Washington’daki son olayların, İsrail rejiminin suçlarına yönelik küresel öfkeyi bastırmak için kullanıldığını öne süren el-Husi, “Washington olayı abartılıyor ve İsrail’in Gazze’deki soykırımına itiraz edenleri susturmak için silah haline getiriliyor” dedi.

“Antisemitizm” söyleminin de baskı aracı haline getirildiğini söyledi: “Filistin halkının soykırımının durdurulmasını isteyen halk hareketleri ya da öğrenci eylemleri hedef alınıyor.”

Yemen’in saldırıları İsrail’e baskı yapıyor

Yemen’in doğrudan askeri desteği hakkında da konuşan el-Husi, geçen hafta “sekiz balistik ve hipersonik füze” ile saldırılar düzenlendiğini belirtti.

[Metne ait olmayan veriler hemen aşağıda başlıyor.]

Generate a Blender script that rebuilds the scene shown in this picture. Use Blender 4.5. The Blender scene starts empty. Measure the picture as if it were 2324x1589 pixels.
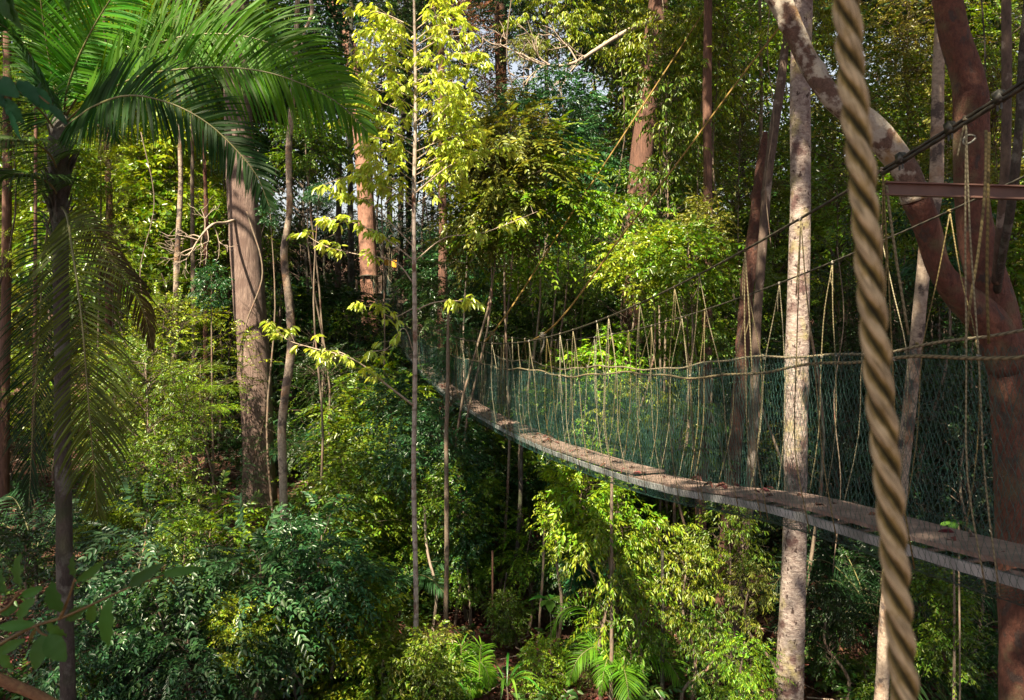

Bu operasyonlar arasında “üç füze Tel Aviv’deki Ben Gurion Havalimanı’na fırlatıldı” dedi.

El-Husi, saldırıların İsrail altyapısı üzerinde önemli etkiler yarattığını belirterek, “Bu haftaki operasyonlar önemliydi, işgal altındaki birçok şehir ve kasabada sirenler çaldı” dedi. Ayrıca, “Birçok havayolu firması, işgal altındaki Filistin’e uçuşlarını askıya alma kararını uzattı,” dedi.

İsrail toplumunda ve kurumlarında büyüyen panik havasını küçümseyen el-Husi, “Milyonlar sığınaklara kaçtı ve Siyonist yetkililerin ve medyanın açıklamaları, Yemen’in destek cephesine ilişkin İsrail’in umutsuzluğunu gösteriyor” dedi.

El-Husi, “ABD Temsilciler Meclisi üyelerinden biri, sirenler çalınca işgal altındaki Filistin’de bir pazardaki tavuk buzdolabına sığındı” diyerek, bu durumun füze saldırılarının ne kadar paniğe yol açtığını gösterdiğini söyledi.

Yemen’e saldırılar operasyonları durduramayacak

Yemen’in batı kıyılarına yönelik hava saldırılarına da değinen el-Husi, “Hudeyde limanlarına 22 hava saldırısı düzenlendi” dedi ve bunların gelecekteki operasyonları caydırma amacı taşıdığını belirtti. Ancak “bu saldırılar tamamen başarısız oldu,” dedi. İsrail ve Batı müttefiklerinin, Yemen’in Gazze’ye desteğini durduramadığını söyledi.

El-Husi, liman çalışanlarını da övdü: “Saldırılara rağmen görevlerini sürdüren limanlardaki kardeşleri takdir ediyorum,” dedi.

Son olarak, el-Husi, bölgeden ayrılan büyük bir ABD savaş gemisine değindi: “USS Truman uçak gemisi başarısızlık damgasıyla ayrıldı. ABD Hava Kuvvetleri’nin en gelişmiş üç savaş uçağını kaybettikten sonra.”